Tuesday, August 28, 2012

What does it mean?


Johann Wolfgang von Goethe, German writer and philosopher wrote in his book The Sorrows of Young Werther that “The human race is a monotonous affair. Most people spend the greatest part of their time working in order to live, and what little freedom remains so fills them with fear that they seek out any and every means to be rid of it.” This idea is reflected throughout The Stranger, novel by the controversial author Albert Camus. The main character within this book is not necessarily hiding from freedom because of fear, but mostly he shies away from it because of the existentialist belief that it will all be meaningless anyway. Even though the reason for the lack of freedom in Goethe’s phrase and in the novel is different, they have in common that they represent a monotonous reality which has no specific meaning. A reality which is completely fruitless; one in which consequences are not even considered, because they won’t mean anything anyway.

“I wrote the letter. I didn’t take much trouble over it, but I wanted to satisfy Raymond, as I’d no reason not to satisfy him.” (The Stranger, pg. 22)

For an existentialist, the only moment which carries any weight is the moment they are in. This is the reason why M. Mersault doesn’t give any specific thought to the idea of writing a letter for his friend, even if it may lead to trouble. As far as he is concerned, there is no reason not to do it right now, so he does it. Many would say that the mind of an existentialist is a simple place, given that there is no caution or particular hope to achieve anything. In many ways, this character created by Camus seems stoic or even selfish at times, in fact, in order to go through the book without coming to resent the character, one must understand that his actions are born, not from pomposity, but from not caring at all. The truth is, the mind of an existentialist is, to me, not a simple place at all. Mostly I believe that existentialism tends to be a method of self-preservation. If there is no meaning to life, then there is no reason to be disappointed by what it may bring, seeing as it won’t matter.

An existentialist existence must be a rather depressing way of life. Mainly because assuming that nothing matters means that all passion and feeling are sucked from life. This can be seen in the first four chapters of the story as it can be seen in the phrase above. Instead of asking themselves why life is worth it or why they should do something (in which case the answers would be: “because it matters”, “because I care”, or even “because I want to”) existentialists go through every day asking themselves why not do it. Why would it mean anything at all? In my opinion, being at either end is plain unhealthy. Always asking yourself why you should do something may lead to an over calculating person who doesn’t enjoy life, but always asking why not, may lead to someone who doesn’t appreciate it.

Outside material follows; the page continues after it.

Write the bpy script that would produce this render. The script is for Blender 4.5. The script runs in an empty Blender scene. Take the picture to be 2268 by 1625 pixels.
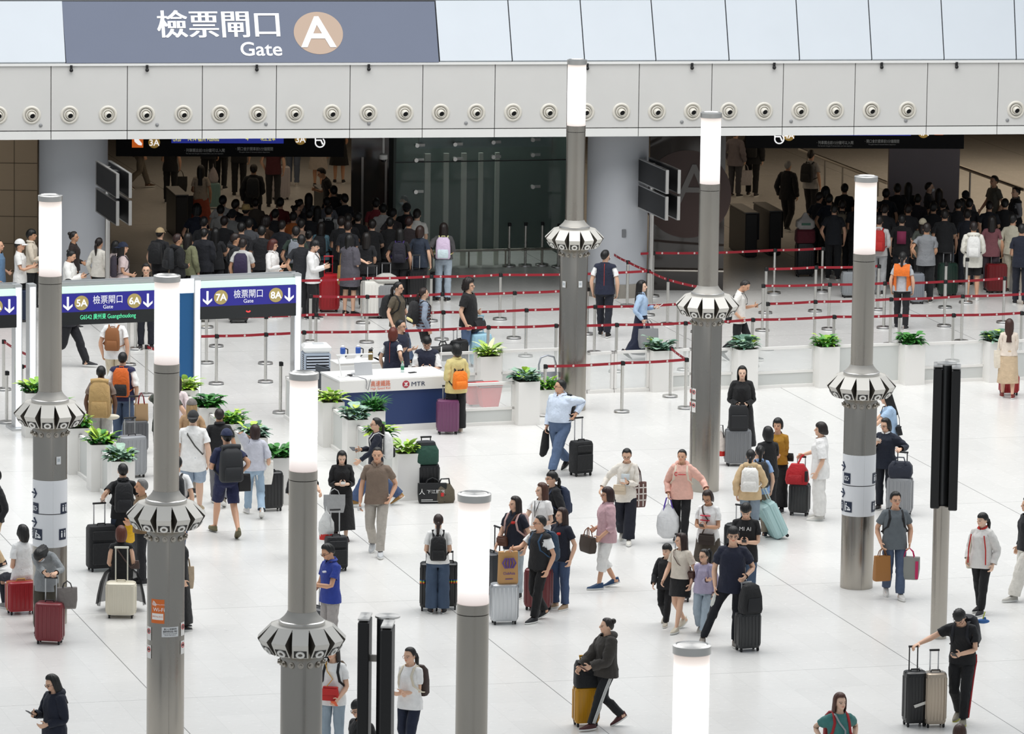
import bpy, bmesh, math, random
import numpy as np
from mathutils import Vector, Matrix
S = bpy.context.scene
C = S.collection
W_PX, H_PX = 2268, 1625
# ------------------------------------------------------------------ camera
CAM_F, CAM_P, CAM_R, CAM_H = 12600.0, math.radians(9.295), 0.01406, 18.13
cd = bpy.data.cameras.new('camera'); cam = bpy.data.objects.new('camera', cd); C.objects.link(cam)
cd.sensor_width = 36.0; cd.lens = CAM_F / W_PX * 36.0; cd.clip_end = 600; cd.clip_start = 1
cam.matrix_world = Matrix.Translation((0, 0, CAM_H)) @ Matrix.Rotation(math.pi / 2 - CAM_P, 4, 'X') @ Matrix.Rotation(CAM_R, 4, 'Z')
cd.dof.use_dof = True; cd.dof.focus_distance = 98; cd.dof.aperture_fstop = 9.0
S.camera = cam
S.view_settings.view_transform = 'Standard'; S.view_settings.look = 'None'
S.view_settings.exposure = -0.21; S.view_settings.gamma = 1.0; S.view_settings.use_curve_mapping = False
# ------------------------------------------------------------------ world: white daylight outside the hall's glass roof
wd = bpy.data.worlds.new('world'); S.world = wd; wd.use_nodes = True
bg = wd.node_tree.nodes['Background']; bg.inputs['Color'].default_value = (0.86, 0.93, 1.0, 1); bg.inputs['Strength'].default_value = 0.46
def area(name, loc, size, power, rot=(0, 0, 0), col=(1, 1, 1)):
    l = bpy.data.lights.new(name, 'AREA'); l.shape = 'RECTANGLE'; l.size, l.size_y = size; l.energy = power; l.color = col
    o = bpy.data.objects.new(name, l); C.objects.link(o); o.location = loc; o.rotation_euler = rot
    return o
area('skylight', (1, 98, 30), (46, 32), 20000, (0, 0, 0), (1.0, 0.995, 0.985))
area('skylight_rear', (0, 45, 32), (50, 40), 3600, (math.radians(-20), 0, 0), (0.93, 0.96, 1.0))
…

“It occurred to me that somehow I’d got through another Sunday, that Mother now was buried, and tomorrow I’d be going back to work as usual. Really, nothing in my life had changed.” (The Stranger, pg. 17)

This past phrase puts the whole existentialist movement into perspective. A perspective that actually makes one question the meaning of life as a whole. Mostly because it is the truth laid out in the rawest way possible.  What happens when someone close to you dies?

We’d all like to say that life changes, that suddenly we see something clearer or find a new meaning to it all. Really that never happens.

Sure, we may miss the person for a while. We will always have our moments in which we think back at how much they meant to us. But our world keeps turning. We keep going to school and work, we continue to follow the same schedule as before, we continue living in exactly the same way as we did when they were alive. So what is the meaning of life?
If nothing will really change when we are gone, if we will all be eventually forgotten, what is the point?

It is at this moment that I find myself at a crossroad.
See, I don’t believe there is a point at all. We live for a while, we have fun, and then we die. My life has no particular meaning in the world, and neither does anyone’s. Yet, I don’t think we should abandon all hope and passion because of this. After all, even if it is irrelevant in the end, I might as well enjoy the bit of irrelevance that has brought me here no?

My life may not have a meaning in the whole order of the universe, but it is important to me. And unlike an existentialist, I would quite like to do something with the bit of essence I was granted with. A walking body that doesn’t care about anything at all wouldn’t suit me, I think.